One idea I’ve expressed in the Apocalypse as Collapse-Renewal painting is that the seeds of renewal are within the collapse we see all around us, and it is for us to align with renewal in whatever ways we can. And also to recognize the colonizer inside each of us, in a culture that normalizes and celebrates exploitation as success. I was intentional in not taking the series toward a doomsday scenario as the cliff edge we are often said to be hurtling toward, with our fossil fuel dependence and the profit-over-people paradigm we live in. We need stories that point us to a whole other way of relating to the earth, not as a bunch of resources but as a web of relationships. And that our innate sense of awe and reverence for life stands in direct opposition to the colonizing impulse that has brought the climate crisis to our doorsteps. That is what I’ve tried to share with this series.

How did you first become interested in art? In art as a form of activism?

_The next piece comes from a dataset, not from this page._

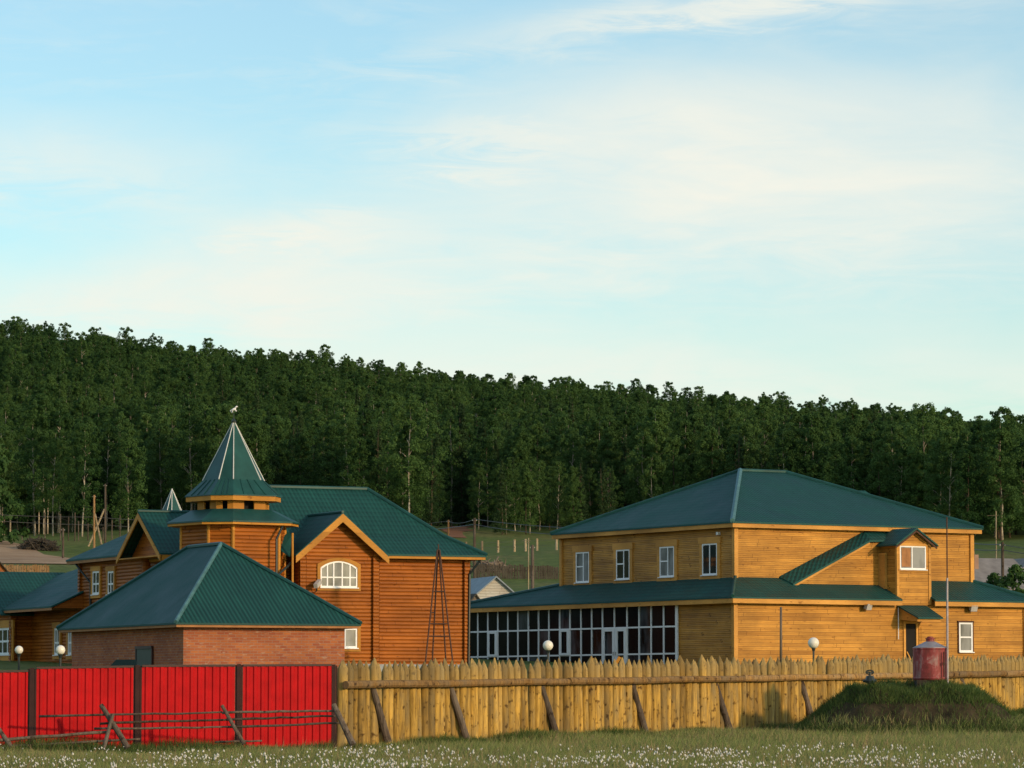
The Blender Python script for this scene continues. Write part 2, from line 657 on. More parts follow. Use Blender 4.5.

To me, the strange liberty of creation is itself a form of activism. It’s been the crack in the sidewalk that I’ve pushed my way through to feel a sense of aliveness and agency. I’ve been drawn to artistic expression for as long as I can remember. It was a way for me to know what was going on inside me, to reclaim agency, to heal, to turn pain into power. Creativity has been my most dependable spiritual practice. I’ve had my apprehensions about art as a form of activism, because I wondered how something that is so personal and “self-serving” could have any impact on the world outside me. How can paint on canvas be a tool for societal change? Does it even matter what I paint? The answers that came to me were that the role of art is to expand the capacity for feeling, empathy and curiosity. To expand a viewer’s sense of possibilities. Which is more important than one may realize. Also, what is most personal is often most universal.

I know that art has a way of making one stop and feel. It can awaken a bone-deep memory of something long forgotten, or affirm and articulate something you’ve always felt but never had the expression for. I’ve had people share really interesting interpretations of my art that I could not have thought of, and it seems clear to me more than ever that art is a verb. A conversation. As an artist, I throw a pebble in the lake of your psyche when I have you take in a painting. There’s no commanding or even predicting where the ripples lead you, but it sure is interesting to watch.

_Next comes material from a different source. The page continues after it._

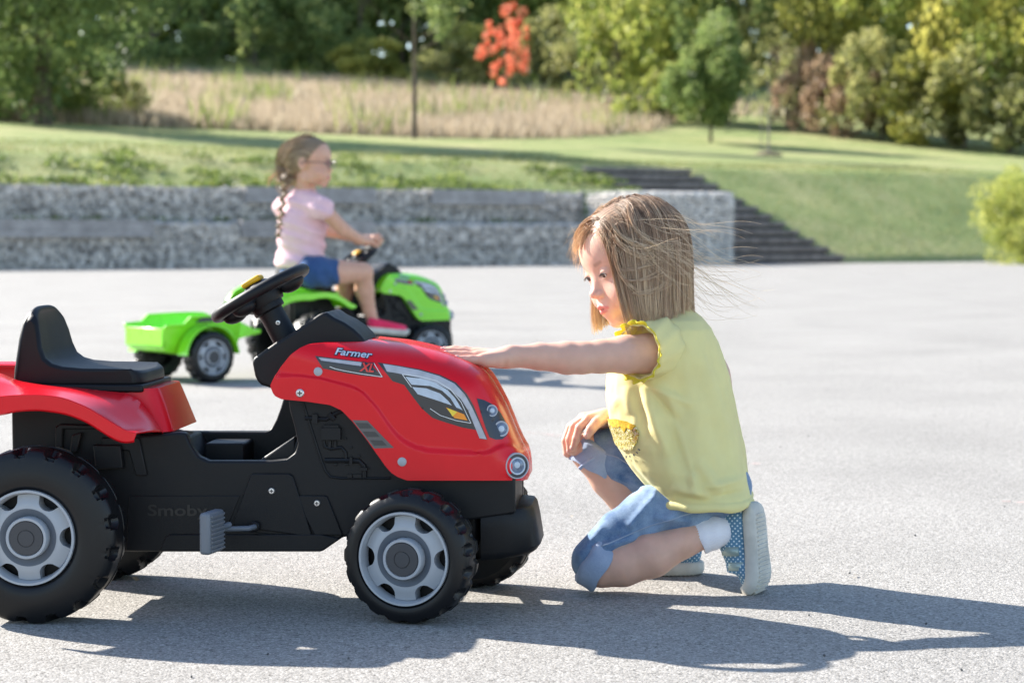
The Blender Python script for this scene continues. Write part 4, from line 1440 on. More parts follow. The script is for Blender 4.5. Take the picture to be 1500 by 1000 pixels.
    MB().tube([(0, -.19, .1335), (0, .19, .1335)], .010, 10).build('rear_axle', BL, root)
    MB().box((.6236, 0, .13), (.10, .15, .06)).build('axle_mount', BL, root, bev=.01)
    pc = tlp(374, 770, -.108)
    pd = tlp(314, 776, -.165)
    cr = MB().tube([(pc.x, -.095, pc.z), (pc.x, -.118, pc.z - .0), (pc.x - .006, -.126, pc.z - .001), (pc.x - .05, -.130, pc.z - .002), (pd.x + .016, -.132, pd.z + .004), (pd.x + .004, -.145, pd.z + .001), (pd.x, -.19, pd.z)], .0042, 10)
    cr.build('crank_arm', M['greydish'], root)
    MB().lathe([(.008, -.004), (.008, .01), (.006, .012)], 20, (pc.x, -.104, pc.z), (0, -1, 0)).build('crank_bush', BL, root)
    rot = Matrix.Rotation(R(-12), 3, 'Z')
    pdl = MB().box((pd.x, -.182, pd.z), (.018, .056, .064), rot).build('pedal', M['greypedal'], root, bev=.005, seg=3)
    gr = MB()
    for k in range(9):
        gr.box(Vector((pd.x, -.182, pd.z - .026 + k * .0065)) + rot @ Vector((.0106, 0, 0)), (.002, .046, .0028), rot)
    gr.build('pedal_grip', M['greypedal'], pdl)
    # far pedal, half a turn away
    cr = MB().tube([(pc.x, .095, pc.z), (pc.x, .118, pc.z), (pc.x + .006, .126, pc.z), (2 * pc.x - pd.x, .132, pc.z + .003), (2 * pc.x - pd.x, .19, pc.z + .003)], .0042, 10)
    cr.build('crank_arm', M['greydish'], root)
    MB().box((2 * pc.x - pd.x, .182, pc.z + .003), (.020, .078, .066)).build('pedal', M['greypedal'], root, bev=.005, seg=3)
    # ---- wheels
    FW, RW = .101, .1335
    wheel_parts(root, RW, .072, .085, 17, (0, -.1925, RW), 0, M['grey'], rimr=.0725)
    wheel_parts(root, RW, .072, .085, 17, (0, .1925, RW), math.pi, M['grey'], rimr=.0725)
    st = R(-13)
    c, s = math.cos(st), math.sin(st)
    for sg in (-1, 1):
        y = sg * .162
        wheel_parts(root, FW, .072, .072, 18, (.6120 - y * s, y * c, FW), st + (math.pi if sg > 0 else 0), M['grey'], rimr=.0715)

def share_copy(src, name, loc, rz, label, cat, recolor, group=None):
    """a second tractor with the same meshes; painted parts get their own colour"""
    done = {}
    def rec(o, parent):
        c = o.copy(); COL.objects.link(c)
        if parent: c.parent = parent
        if c.type == 'MESH' and c.data.materials and c.data.materials[0] in recolor:
            k = c.data.name
            if k not in done:
                done[k] = c.data.copy(); done[k].materials[0] = recolor[c.data.materials[0]]
            c.data = done[k]
        for ch in list(o.children): rec(ch, c)
        return c
    c = rec(src, None)
    c.location = loc; c.rotation_euler = (0, 0, rz); c['label'] = label; c['category'] = cat
    c.name = name
    if group: c['group'] = group
    return c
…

What role do the arts play in informing conversations around climate change?

The arts have a huge role in advancing conversations about climate change and climate justice. Giving people just the statistics and hard numbers about climate change can have the effect of numbing or alienating people from the issue. Whereas art provides a story, a container, a pause, a space to feel. It allows for and affirms our humanness in a dominant culture that is anti-human in so many ways everyday. It evokes our sense of interconnectedness with everything around us, affirming our personal connection to – and role in – the larger picture. With art that addresses climate change, my intention is to have a viewer see climate change not as some faraway headline for other people to deal with, but as an aspect of our own personal, troubled, grief-strewn relationship with the earth.

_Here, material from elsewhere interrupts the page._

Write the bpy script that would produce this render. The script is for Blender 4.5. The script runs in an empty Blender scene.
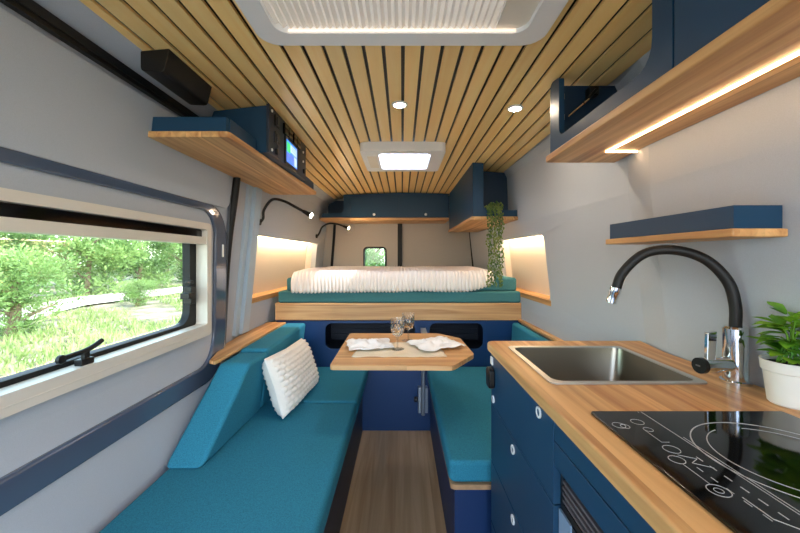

What comes next for you as an artist?

I’m working on a commissioned piece right now for someone’s new home here in Mysore. And I’ve also been planning a new series called “Who Does She Think She Is?” It will be a series of surreal portraits of people who identify as women answering the question that is often thrown at them to diminish them or make them doubt themselves. While intended to undermine a woman’s self-worth and question her autonomy and agency, it is also a really good question on its own, minus the misogynist underpinnings.  A question that underlies every decision we make, how we move through the world, how we survive society, how we see ourselves and the value of our lives.